52 books finished in the last six months (though the number is inflated slightly by the small, if well-formed, Wildeana).
Literature
Girl Meets Boy — Ali Smith
Between the Assassinations — Aravind Adiga
Last Man in Tower — Aravind Adiga
The Portable Veblen — Elizabeth McKenzie
Death and the Penguin — Andrey Kurkov
An Artist of the Floating World — Kazuo Ishiguro
The Assassination of Margaret Thatcher — Hilary Mantel
The Steep Approach to Garbadale — Iain Banks
The Taxidermist’s Daughter — Kate Mosse
The Corrections — Jonathan Franzen
Oryx and Crake — Margaret Atwood
Rivers of Babylon — Peter Pišťanek
Fire Down Below — William Golding
Angels Over Elsinore — Clive James
Birchwood — John Banville
Mother Night — Kurt Vonnegut
Orlando — Virginia Woolf
Room — Emma Donoghue
On Chesil Beach — Ian McEwan
Standouts here were The Portable Veblen (a quirkier Jonathan Franzen), Angels Over Elsinore, which gave me a whole new perspective on Clive James, and (at the risk of a back-handed compliment) the first half of Room.
Wilde
A Woman of No Importance — Oscar Wilde
Oscar Wilde — Richard Ellmann
An Ideal Husband — Oscar Wilde
The Importance of Being Earnest — Oscar Wilde
De Profundis — Oscar Wilde
Lady Windermere’s Fan — Oscar Wilde
Obviously, having finally got round to reading my 20 year old copy of Ellmann’s biography, I had to stop every so often to read the actual plays. So he gets his own section.
Trash
Signed, Picpus — Georges Simenon
Saints of the Shadow Bible — Ian Rankin
I, Partridge — Steve Coogan
I started reading Fleshmarket Close too, but stopped after about 20 pages when I still couldn’t decide whether I’d already read it.
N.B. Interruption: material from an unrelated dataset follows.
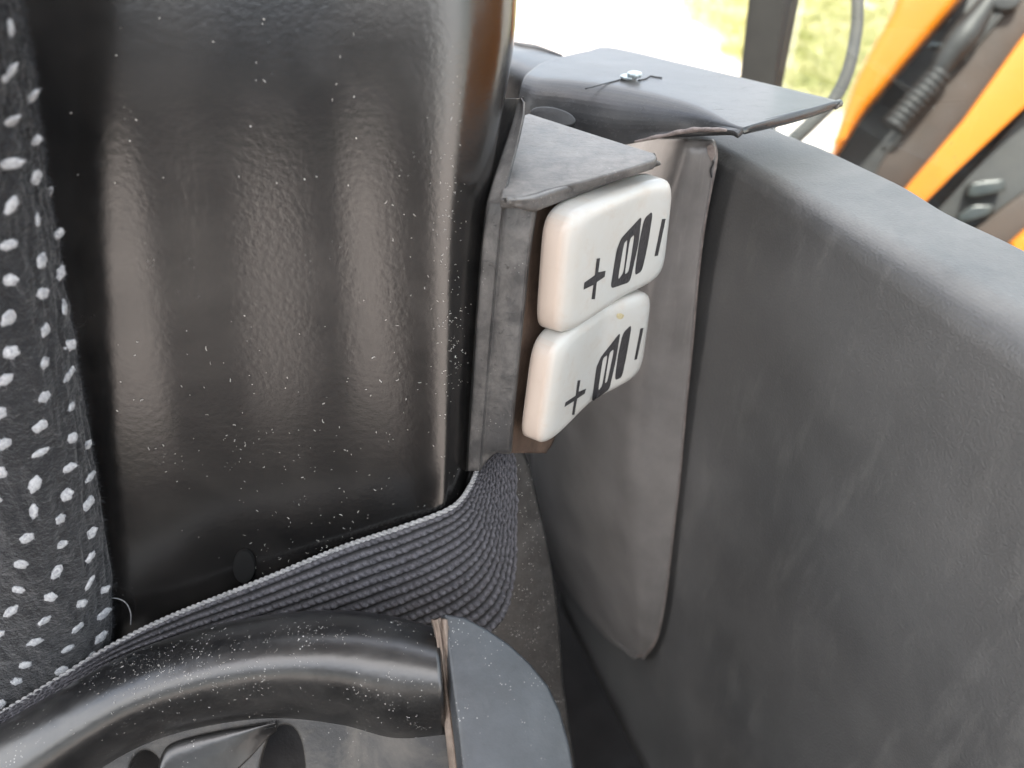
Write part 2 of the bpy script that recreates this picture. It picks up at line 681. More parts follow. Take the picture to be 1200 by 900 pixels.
# ================================================================== CAB SHELL (floor, roof, rear frame: beyond the frame, they shade and reflect)
Z0 = CAM_H
cab_floor = box('cab_floor', (-.95, -.75, Z0 - .80), (.36, .95, Z0 - .76), M['mat'], None, .005)
cab_floor['kind'] = 'structure'
cab_roof = box('cab_roof', (-.65, -.17, Z0 + .42), (.22, .28, Z0 + .46), M['lining'], None, .01)  # unseen; cut to stop the sun and let sky light in
cab_roof['kind'] = 'structure'
cab_wall = thing('cab_wall', 'rear cab frame', 'wall', (0, -.7, Z0 - .8))  # unseen rear frame; openings and posts spaced for bands reflected in the panel
for k_ in ('label', 'category'):
    del cab_wall[k_]
cab_wall['kind'] = 'structure'
WT = .05
for nm, lo, hi, mt_ in (('sill_panel', (-.95, -.72, Z0 - .76), (.34, -.68, Z0 - .60), 'dark'),
                        ('header_panel', (-.95, -.72, Z0 - .07), (.34, -.68, Z0 + .15), 'dark'),
                        ('reflection_pillar', (-.95, -.715, Z0 - .60), (-.66, -.685, Z0 - .07), 'dark'),
                        ('reflection_pillar', (-.53, -.715, Z0 - .60), (-.43, -.685, Z0 - .07), 'lining'),
                        ('reflection_pillar', (-.25, -.715, Z0 - .60), (-.05, -.685, Z0 - .07), 'lining'),
                        ('reflection_pillar', (.10, -.715, Z0 - .60), (.34, -.685, Z0 - .07), 'dark')):
    box(nm, lo, hi, M[mt_], cab_wall, .004)
box('side_light_block', (-.19, .37, Z0 - .76), (-.15, .60, Z0 + .10), M['mat'], cab_wall, .004)  # unseen dark slab added to keep light off the column's left side
gap_block = box('gap_block_wall', (-.95, .72, Z0 - .78), (.30, .76, Z0 - .34), M['mat'], None, .005)  # unseen wall added so the floor gap stays dark
gap_block['kind'] = 'structure'

# ================================================================== BLACK PANEL
panel_rows = []
for y, xl, xr, wr in ((-230, -110, 613, 100), (-70, -70, 609, 95), (0, -50, 606, 90), (60, -40, 601, 84), (170, -20, 583, 70), (290, 2, 567, 58), (420, 22, 557, 48),
                      (545, 46, 548, 40), (640, 62, 541, 38), (760, 85, 528, 40), (900, 110, 510, 44)):
    w = xr - wr - xl - 40
    cols = [(xl - 6, -.07), (xl - 2, -.022), (xl + 4, -.009), (xl + 40, .0), (xl + 40 + .25 * w, .0012), (xl + 40 + .5 * w, -.0006), (xl + 40 + .78 * w, .001),
            (xr - wr, -.0004), (xr - wr * .45, -.004), (xr - wr * .12, -.011), (xr, -.022), (xr - 4, -.05), (xr - 10, -.08)]
    panel_rows.append([PAN.on(x, y, h) for x, h in cols])
panel = thing('seat_side_panel', 'large gloss black panel sprinkled with white lint beside the fabric cushion', 'panel', PAN.on(320, 780))
panel_face = sheet('panel_face', patch(panel_rows, 110, 120), .003, M['panel'], panel)
# black disc for the shade in a panel hole, half covered by the webbing
hl = [PAN.on(286 + 13 * math.cos(a), 664 + 19 * math.sin(a), .0006) for a in np.linspace(0, 2 * np.pi, 24, endpoint=False)]
pl = prism('hole_shade', [hl], Plane(PAN.on(285, 662, .0012), PAN.n), .0022, M['mat'], panel, .0005, raw=True)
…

Took that as a sign.
SF/F
The Martians — Kim Stanley Robinson
Poseidon’s Wake — Alastair Reynolds
Redemption Ark — Alastair Reynolds
Solaris — Stanislav Lem
Aurora — Kim Stanley Robinson
Stories of Your Life and Others — Ted Chiang
River of Gods — Ian McDonald
Shikasta — Doris Lessing
In Viriconium — M. John Harrison
Ted Chiang was my big discovery here — philosophical and enjoyable SF stories. Having earlier given up on The Golden Notebook, I trudged through Shikasta, but was not impressed.
Non-fiction
The Aquariums of Pyongyang — Kang Chol-Hwan
The Hare with the Amber Eyes — Edmund de Waal
What If? — Randall Munroe
Mortality — Christopher Hitchens
One Summer: America 1927 — Bill Bryson
I Think You’ll Find It’s a Bit More Complicated Than That — Ben Goldacre
Lingo — Gaston Dorren
Why Be Happy When You Could Be Normal? — Jeanette Winterson
23 Things They Don’t Tell You About Capitalism — Ha-Joon Chang
Winterson is brilliant, especially about her mother (“the trouble with a book is, you never know what’s in it until it’s too late”).
Gutenberg
Homer and the Homeric Age — W. E. Gladstone
The History of the Highland Clearances — Alexander Mackenzie
Three Years in Tibet — Ekai Kawaguchi
I finally finished reading Gladstone, though there’s still a map to track down before it can be sent to Project Gutenberg. Kawaguchi’s book, bizarrely published by Annie Besant in Madras, is a fascinating early account of the country, though his occasional claims to have “reached the plane of non-ego” don’t seem to have harmed his opinion of himself.
Children’s
The Little Prince — Antoine de Saint-Exupéry
Witch Week — Diana Wynne Jones
Kaspar: Prince of Cats — Michael Morpurgo
Gave up on
Dishonourable mention for a couple of books which I couldn’t force down. Coincidentally, both were inept in the same way, indicating that a foreigner was talking by having them say the most basic words in their own language. Annoying, ja?